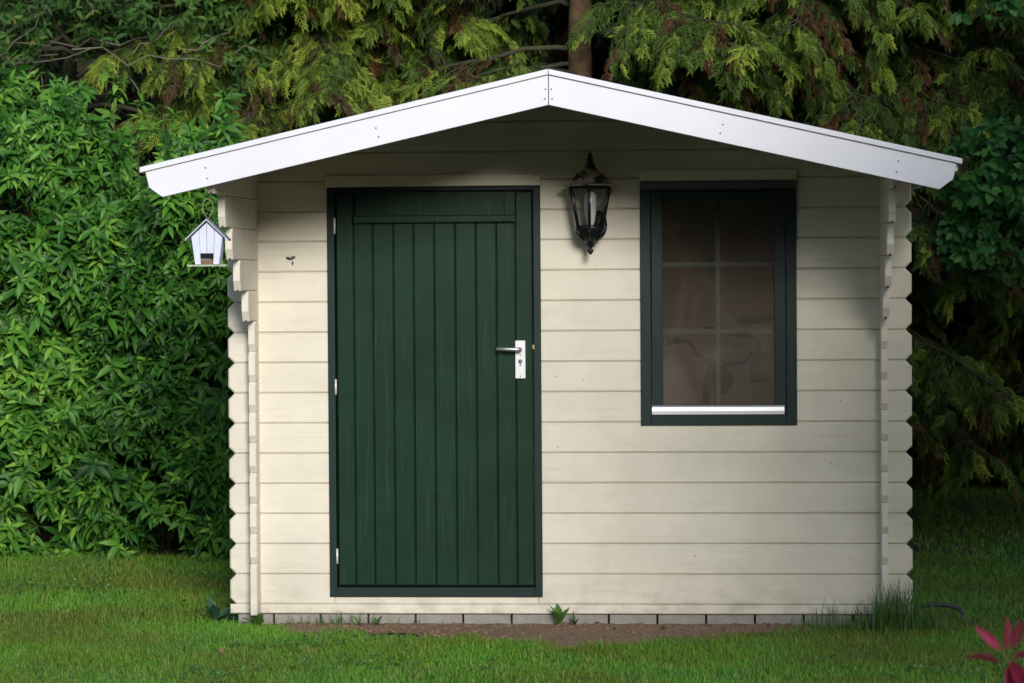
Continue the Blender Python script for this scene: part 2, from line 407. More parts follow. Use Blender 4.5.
for s in (-1, 1):
    f = MB()
    xe = 1.552 if s < 0 else 1.536
    pts = [(0.0015*s, FT), (s*xe, FT-SLOPE*xe), (s*(xe-.014), FT-SLOPE*xe-.060), (s*(xe-.065), FT-SLOPE*(xe-.065)-FH+.002), (0.0015*s, FT-FH)]
    f.extr(pts, lambda a, b, c: (a, -1.1+c, b), .020, .0012)
    fb = f.build('fascia_board', M['white'], ro)
    t = MB(); xs_ = 1.572 if s < 0 else 1.556
    t.extr([(0.001*s, FT+.001), (s*xs_, FT+.001-SLOPE*xs_), (s*xs_, FT+.022-SLOPE*xs_), (0.001*s, FT+.022)], lambda a, b, c: (a, -1.112+c, b), .05, .0015)
    t.build('cover_strip', M['white'], fb)
    sc = MB()
    for (x, d) in ((.011, .052), (.014, .088), (.66, .045), (.65, .080), (1.318, .040), (1.312, .082)):
        z = FT-SLOPE*x-d
        sc.lathe([(.0, -.001), (.0038, 0), (.003, .0012)], (0, 0, 0), 8)
        for i in range(len(sc.v)-24, len(sc.v)):
            vx, vy, vz = sc.v[i]; sc.v[i] = (s*x+vx, -1.1005-vz, z+vy)
    sc.build('screw_heads', M['screw'], fb)
# eave boards along the sides and the rear board
for s in (-1, 1):
    e = MB(); e.box(s*E0, s*(E0+.016), -1.078, 2.36, RZ-SLOPE*E0-.034, RZ-SLOPE*E0-.004); e.build('eave_board', M['white'], ro)

# ---- door
df = MB(); FW_ = .030; y0, y1 = -.012, .05
df.box(DX0, DX0+FW_, y0, y1, DZ0, DZ1); df.box(DX1-FW_, DX1, y0, y1, DZ0, DZ1)
df.box(DX0+FW_, DX1-FW_, y0, y1, DZ1-.016, DZ1); df.box(DX0+FW_, DX1-FW_, y0, y1, DZ0, DZ0+.040)
P_(df, 'door_frame', M['green_frame'], bevel=.002)
LX0, LX1, LZ0, LZ1 = DX0+FW_+.005, DX1-FW_-.004, DZ0+.045, DZ1-.022
door = MB()
edges = [LX0, -.893, -.812, -.726, -.641, -.554, -.466, -.379, -.293, -.213, LX1]
RAILZ = 1.700
for i in range(10):
    a, b = edges[i], edges[i+1]
    top = LZ1 if i in (0, 9) else RAILZ+.01
    door.extr([(a+.0006, LZ0), (b-.0006, LZ0), (b-.0006, top), (a+.0006, top)], lambda a, b, c: (a, .004+c, b), .03, .0055)
for a, b in ((LX0+.001+.08, -.858), (-.857, -.259), (-.258, -.214)):
    door.extr([(a, RAILZ+.011), (b, RAILZ+.011), (b, LZ1), (a, LZ1)], lambda a, b, c: (a, .006+c, b), .03, .0008)
door.extr([(-.893, RAILZ-.012), (-.209, RAILZ-.012), (-.209, RAILZ+.020), (-.893, RAILZ+.020)], lambda a, b, c: (a, -.020+c, b), .026, .005)
dob = P_(door, 'door', M['green'])
bkd = MB(); bkd.box(LX0+.003, LX1-.003, .0345, .046, LZ0+.002, LZ1-.002); o = bkd.build('door_backing', M['green_frame'], dob)
h = MB()
h.box(-.2155, -.1735, -.008, .004, 1.036, 1.194)
hp = h.build('handle_plate', M['plate'], dob, .002)
h = MB(); h.tube([(-.194, -.006, 1.158), (-.194, -.045, 1.158)], .009, 12)
h.tube([(-.191, -.045, 1.158), (-.205, -.048, 1.1582), (-.25, -.048, 1.1595), (-.291, -.047, 1.161)], [.008, .0085, .0075, .0065], 12)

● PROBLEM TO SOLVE
Transcribe the listing in full. Omit the pictures and keep every line exact.

● SOLUTION TO THIS EXERCISE
Continue the Blender Python script for this scene: part 2, from line 407. More parts follow. Use Blender 4.5.
for s in (-1, 1):
    f = MB()
    xe = 1.552 if s < 0 else 1.536
    pts = [(0.0015*s, FT), (s*xe, FT-SLOPE*xe), (s*(xe-.014), FT-SLOPE*xe-.060), (s*(xe-.065), FT-SLOPE*(xe-.065)-FH+.002), (0.0015*s, FT-FH)]
    f.extr(pts, lambda a, b, c: (a, -1.1+c, b), .020, .0012)
    fb = f.build('fascia_board', M['white'], ro)
    t = MB(); xs_ = 1.572 if s < 0 else 1.556
    t.extr([(0.001*s, FT+.001), (s*xs_, FT+.001-SLOPE*xs_), (s*xs_, FT+.022-SLOPE*xs_), (0.001*s, FT+.022)], lambda a, b, c: (a, -1.112+c, b), .05, .0015)
    t.build('cover_strip', M['white'], fb)
    sc = MB()
    for (x, d) in ((.011, .052), (.014, .088), (.66, .045), (.65, .080), (1.318, .040), (1.312, .082)):
        z = FT-SLOPE*x-d
        sc.lathe([(.0, -.001), (.0038, 0), (.003, .0012)], (0, 0, 0), 8)
        for i in range(len(sc.v)-24, len(sc.v)):
            vx, vy, vz = sc.v[i]; sc.v[i] = (s*x+vx, -1.1005-vz, z+vy)
    sc.build('screw_heads', M['screw'], fb)
# eave boards along the sides and the rear board
for s in (-1, 1):
    e = MB(); e.box(s*E0, s*(E0+.016), -1.078, 2.36, RZ-SLOPE*E0-.034, RZ-SLOPE*E0-.004); e.build('eave_board', M['white'], ro)

# ---- door
df = MB(); FW_ = .030; y0, y1 = -.012, .05
df.box(DX0, DX0+FW_, y0, y1, DZ0, DZ1); df.box(DX1-FW_, DX1, y0, y1, DZ0, DZ1)
df.box(DX0+FW_, DX1-FW_, y0, y1, DZ1-.016, DZ1); df.box(DX0+FW_, DX1-FW_, y0, y1, DZ0, DZ0+.040)
P_(df, 'door_frame', M['green_frame'], bevel=.002)
LX0, LX1, LZ0, LZ1 = DX0+FW_+.005, DX1-FW_-.004, DZ0+.045, DZ1-.022
door = MB()
edges = [LX0, -.893, -.812, -.726, -.641, -.554, -.466, -.379, -.293, -.213, LX1]
RAILZ = 1.700
for i in range(10):
    a, b = edges[i], edges[i+1]
    top = LZ1 if i in (0, 9) else RAILZ+.01
    door.extr([(a+.0006, LZ0), (b-.0006, LZ0), (b-.0006, top), (a+.0006, top)], lambda a, b, c: (a, .004+c, b), .03, .0055)
for a, b in ((LX0+.001+.08, -.858), (-.857, -.259), (-.258, -.214)):
    door.extr([(a, RAILZ+.011), (b, RAILZ+.011), (b, LZ1), (a, LZ1)], lambda a, b, c: (a, .006+c, b), .03, .0008)
door.extr([(-.893, RAILZ-.012), (-.209, RAILZ-.012), (-.209, RAILZ+.020), (-.893, RAILZ+.020)], lambda a, b, c: (a, -.020+c, b), .026, .005)
dob = P_(door, 'door', M['green'])
bkd = MB(); bkd.box(LX0+.003, LX1-.003, .0345, .046, LZ0+.002, LZ1-.002); o = bkd.build('door_backing', M['green_frame'], dob)
h = MB()
h.box(-.2155, -.1735, -.008, .004, 1.036, 1.194)
hp = h.build('handle_plate', M['plate'], dob, .002)
h = MB(); h.tube([(-.194, -.006, 1.158), (-.194, -.045, 1.158)], .009, 12)
h.tube([(-.191, -.045, 1.158), (-.205, -.048, 1.1582), (-.25, -.048, 1.1595), (-.291, -.047, 1.161)], [.008, .0085, .0075, .0065], 12)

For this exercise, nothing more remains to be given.